The 2022 MLB All-Star Game will take place on Tuesday, July 2019 at Dodger Stadium in Los Angeles. Now that rosters are out, it’s time to ask if all the right guys are included as “All-Stars”. Now of course there’s the MLB rule that every team needs a representative, so that will skew who is an All-Star, but whether or not that should be a rule is another argument.

Starting Pitchers

I’ve kept track of a stat I’m calling Pitcher Score all year. This stat gives a pitcher a number from 0-100 based on each outing. The average MLB start is a 70. This score is determined by expected statistics like xwOBA and expected run differential after each pitch.

Below we see the National League Leaders in Pitcher Score. The dark blue represents selected All-Stars for this year’s game.

The NL is almost spot on with the top starting pitchers, Zack Wheeler instead of Luis Castillo, but Castillo is the lone Red in the game, so this is the “every team needs someone” rule.

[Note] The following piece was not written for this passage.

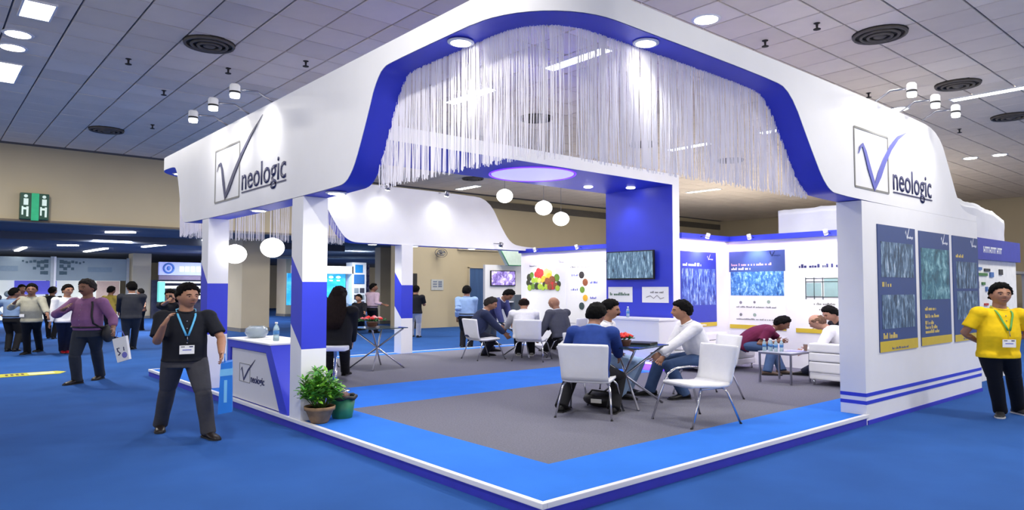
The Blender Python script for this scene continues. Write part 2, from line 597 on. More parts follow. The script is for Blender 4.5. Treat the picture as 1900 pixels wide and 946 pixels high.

As for the AL starting pitchers, Gerrit Cole is a bit lower than the others selected, and the biggest outlier isn’t even on this list. That would be Paul Blackburn with an average score of 69.26! He’s the lone Oakland Athletic in the game and I’d argue the wrong one. Frankie Montas does make the list with a 72.60 average score. He should probably be in Blackburn’s spot.


How do we best measure hitters? I’m going to use a combination of WAR (Wins Above Replacement) from Fangraphs and Delta Run Expectancy (change in probability of scoring a run from before an at bat to after). You’ll see on the plot below where each of this year’s All-Star selections plot out.

First off, those two All-Stars (Red Dots) on the far left with a negative WAR, those are the “Legacy Selections” of Albert Pujols and Miguel Cabrera, so that doesn’t really count, but I’ve highlighted them as they’ll be in the game.

The player on the top right (almost off the chart) is Paul Goldschmidt. What an incredible first half for him! The other three red dots up there are Rafael Devers, Aaron Judge and Mike Trout. We can see that the fans for the most part do a pretty good job selecting hitters, but I’ll still go through a few of the biggest so-called “snubs”.

This plot below is the same as the above, but notates who those biggest snubs are.

Freddie Freeman is by far the biggest snubs. His at bats resulted in 31.3 delta runs expectancy and he has a 3.7 WAR. Pretty absurd he was not selected. Also, I’m not sure what the rule for being an NL DH, but it should probably be used to include all the best players, ie. make Freddie the DH. No offense to William Contreras, but he has 1.7 WAR and only 5.08 delta runs expectancy.

Add Taylor Ward (Angels) , Brandon Nimmo (Mets) and Ty France (Mariners) to the list of snubs as well.

A few other changes I’d make to include the players with a better season thus far:

There’s always going to be “snubs”, but with a fan vote you’re going to get some players where the name gives an extra boost to who gets in. But in the end, the All-Star Game is a great way to celebrate and recognize the game and it should be a good one to watch!